I am almost afraid I may seem to have gotten away from any discussion of learning, as well as teaching. Let me again introduce a practical note by saying that by themselves these interpretations of my experience may sound queer and aberrant, but not particularly shocking. It is when I realize the implications that I shudder a bit at the distance I have come from the commonsense world that everyone knows is right. I can best illustrate this by saying that if the experiences of others had been the same as mine, and if 1 had discovered similar meanings in it, many consequences would be implied:
a.) Such experience would imply that we would do away with teaching. People would get together if they wished to learn.

b.) We would do away with examinations. They measure the inconsequential type of learning.

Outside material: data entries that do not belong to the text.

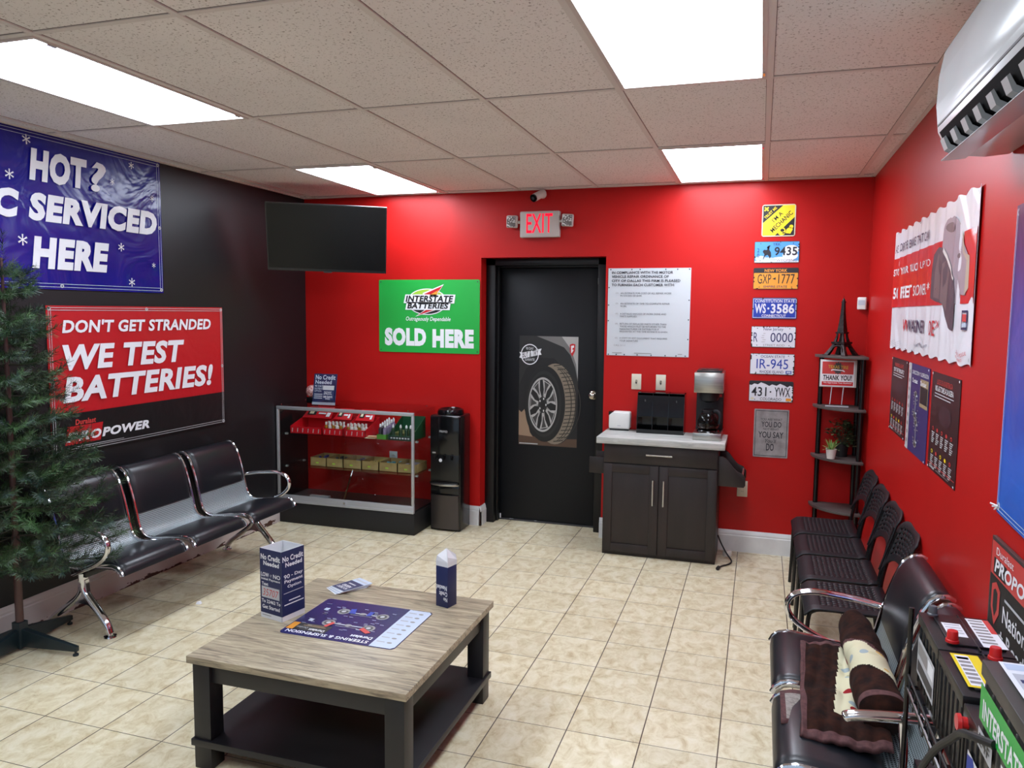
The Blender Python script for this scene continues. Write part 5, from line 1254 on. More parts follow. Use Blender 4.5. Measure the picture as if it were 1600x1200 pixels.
o, a = wposter('dark poster of warning icons nearest the viewer, right of the purple one', 2.230, 2.718, 1.122, 1.530, P['maroon']); warn(o, a, 'LUCES DE ADVERTENCIA', 'NO LAS TOMES A LA LIGERA')
o, a = wposter('purple poster with suspension diagrams and a pale strip, between two dark posters', 1.690, 2.176, 1.118, 1.535, P['purple'])
a.rect(0, 0, 0.14, 1, 'lightgray', 1)
for k in range(9): a.ell(0.07, 0.1 + k * 0.1, 0.04, 0.025, 'gray', 2, 8)
a.text('DIRECCIÓN Y SUSPENSIÓN', 0.20, 0.885, 0.97, 0.94, 'white', 2); a.text('Duralast', 0.22, 0.79, 0.48, 0.84, 'white', 2, 0.02); a.rect(0.62, 0.56, 0.98, 0.86, 'tan', 2); a.rect(0.64, 0.60, 0.96, 0.78, 'black', 3); a.text('Duralast', 0.63, 0.79, 0.90, 0.84, 'white', 4, 0.02)
def diagram(a, u, v, s, ms, layer=2):
    rr = random.Random(int(u * 100))
    for k in (-1, 1):
        a.ell(u, v + k * s, s * 0.5, s * 0.30, ms[0], layer, 16); a.ell(u, v + k * s, s * 0.34, s * 0.2, ms[1], layer + 1, 14)
        for q in range(3): a.rect(u - s * 0.8, v + k * s * (0.55 + 0.25 * q), u - s * 0.45, v + k * s * (0.55 + 0.25 * q) + 0.012, ms[0], layer + 1)
        a.rect(u + s * 0.3, v + k * s * 0.8, u + s * 0.8, v + k * s * 0.8 + 0.02, ms[2], layer + 1)
    a.rect(u - s * 0.10, v - s, u + s * 0.02, v + s, ms[0], layer); a.rect(u + s * 0.12, v - s * 0.7, u + s * 0.18, v + s * 0.7, ms[2], layer)
    for i in range(14): q, w_ = u + rr.uniform(-1.1, 1.1) * s, v + rr.uniform(-1.3, 1.3) * s; a.rect(q, w_, q + 0.05, w_ + 0.010, ms[0], layer + 2)
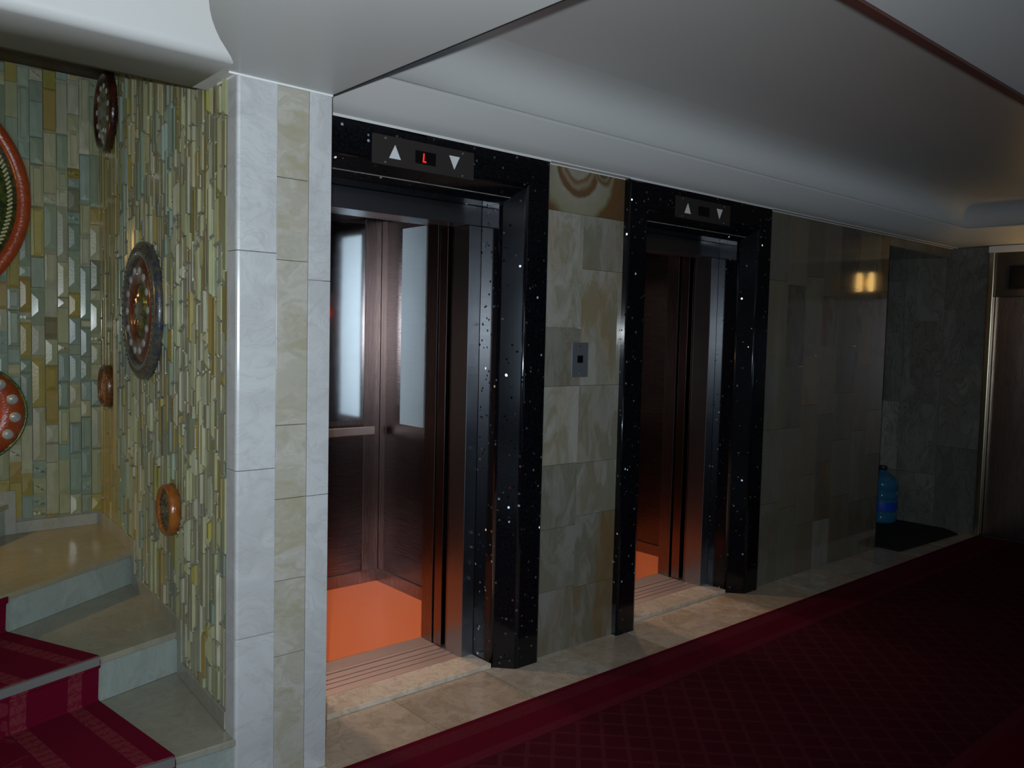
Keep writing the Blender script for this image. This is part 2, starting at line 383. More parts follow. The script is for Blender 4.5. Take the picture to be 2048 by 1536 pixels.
# ------------------------------------------------------------------ east wall with a stainless service door
XE = 7.29
b = MB(); y = .70
while y > -.29:
    y1 = max(y - .33, -.29); z = 0
    if y1 + .29 < .08: y1 = -.29
    while z < H:
        z1 = min(z + random.choice([.45, .6, .7]), H)
        if H - z1 < .15: z1 = H
        b.box(XE, XE + .02, y1 + .001, y - .001, z + .001, z1 - .001, 0, (random.random(), random.uniform(.2, .9), random.random() * .3)); z = z1
    y = y1
b.box(XE + .0205, XE + .2, -.33, .74, 0, 2.75, 0, (0, 1, 0)); b.box(XE, XE + .2, -5.2, -1.55, 0, 2.75, 0, (.3, .6, 0))
b.box(XE, XE + .2, -1.55, -.33, 2.32, 2.75, 0, (.6, .5, 0))
struct(b.build('wall_east', M['grey_marble']))
r = empty('elevator_door', (XE, -.94, 0), 'closed stainless steel lift door in the far end wall, right edge of the photo', 'elevator door')
b = MB(); b.box(XE - .03, XE + .1, -.335, -.29, 0, 2.32); b.box(XE - .03, XE + .1, -1.58, -1.54, 0, 2.32); b.build('door_frame', flat('gold_lit_steel', (.62, .55, .38), .22, 1.0), r, bevel=.006)  # stainless frame; the gold light on it is put into its colour
b = MB(); b.box(XE, XE + .1, -1.54, -.335, 1.95, 2.30); b.build('header', M['plate'], r)
b = MB(); b.box(XE - .035, XE + .1, -1.58, -.29, 2.30, 2.35); b.build('top_trim', M['caulk'], r)
for y0, y1 in ((-.93, -.337), (-1.54, -.935)):
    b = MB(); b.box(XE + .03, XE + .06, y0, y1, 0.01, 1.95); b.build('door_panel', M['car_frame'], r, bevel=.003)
b = MB(); b.box(XE - .012, XE, -.58, -.44, 2.01, 2.19); b.build('indicator_plate', M['display'], r, bevel=.002)

# ------------------------------------------------------------------ other walls
b = MB(); b.box(-4.6, -3.92, -5.2, -5.0, 0, 2.75); b.box(-1.58, 1.15, -5.2, -5.0, 0, 2.75); b.box(2.85, 7.49, -5.2, -5.0, 0, 2.75); b.box(1.15, 2.85, -5.2, -5.0, 0, .55); b.box(1.15, 2.85, -5.2, -5.0, 1.95, 2.75)
b.box(-3.92, -1.58, -5.2, -5.0, 0, .55); b.box(-3.92, -1.58, -5.2, -5.0, 2.28, 2.75)
struct(b.build('wall_south', M['wall_paint']))
b = MB()
for x0, x1 in ((-3.92, -3.86), (-2.78, -2.72), (-1.64, -1.58)): b.box(x0, x1, -5.12, -5.0, .55, 2.28)
b.box(-3.92, -1.58, -5.12, -5.0, .55, .61); b.box(-3.92, -1.58, -5.12, -5.0, 2.22, 2.28)
wf = struct(b.build('window_1', M['wood']))
b = MB(); b.box(-3.86, -2.78, -5.08, -5.07, .61, 2.22); b.box(-2.72, -1.64, -5.08, -5.07, .61, 2.22)
b.build('window_pane', flat('window_glass', (0.5, 0.6, 0.7), .05, 0, **{'Transmission Weight': .8}), wf)
b = MB()
for x0, x1 in ((1.15, 1.21), (1.97, 2.03), (2.79, 2.85)): b.box(x0, x1, -5.12, -5.0, .55, 1.95)
b.box(1.15, 2.85, -5.12, -5.0, .55, .61); b.box(1.15, 2.85, -5.12, -5.0, 1.89, 1.95)
wf = struct(b.build('added_window', M['wood']))  # unseen window added to go with the eastern fill light
b = MB(); b.box(1.21, 1.97, -5.08, -5.07, .61, 1.89); b.box(2.03, 2.79, -5.08, -5.07, .61, 1.89)
b.build('window_pane', bpy.data.materials['window_glass'], wf)
b = MB(); b.box(-4.6, -4.4, -5.2, 3.3, 0, 3.2); struct(b.build('wall_west', M['wall_paint']))

# ------------------------------------------------------------------ ceiling
struct_c = MB(); b = struct_c
# stair-side soffit: profile extruded along x with a rounded front edge
R_ = .035; prof = [(0.0, 2.75), (0.0, H)] + [(-.36 + R_ - R_ * math.sin(t), H + R_ - R_ * math.cos(t)) for t in [math.pi / 2 * k / 8 for k in range(9)]] + [(-.37, 2.60), (-.385, 2.66), (-.42, 2.70), (-.48, 2.72)]
def ext(b, prof, x0, x1, smooth=True):
    for (ya, za), (yb_, zb) in zip(prof[:-1], prof[1:]):
        f = b.face([(x0, ya, za), (x1, ya, za), (x1, yb_, zb), (x0, yb_, zb)], 0, None, smooth)
ext(b, prof, -4.4, 1.02)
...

c.) We would do away with grades and credits for the same reason.

d.) We would do away with degrees as a measure of competence partly for the same reason. Another reason is that a degree marks an end or a conclusion of something, and a learner is only interested in the continuing process of learning.

e.) We would do away with the exposition of conclusions, for we would realize that no one learns significantly from conclusions.

I think I had better to stop here. I do not want to become too fantastic. I want to know primarily whether anything in my inward thinking, as I have tried to describe it, speaks to anything in your experience of the classroom as you have lived it, and if so, what the meanings are that exist for you in your experience.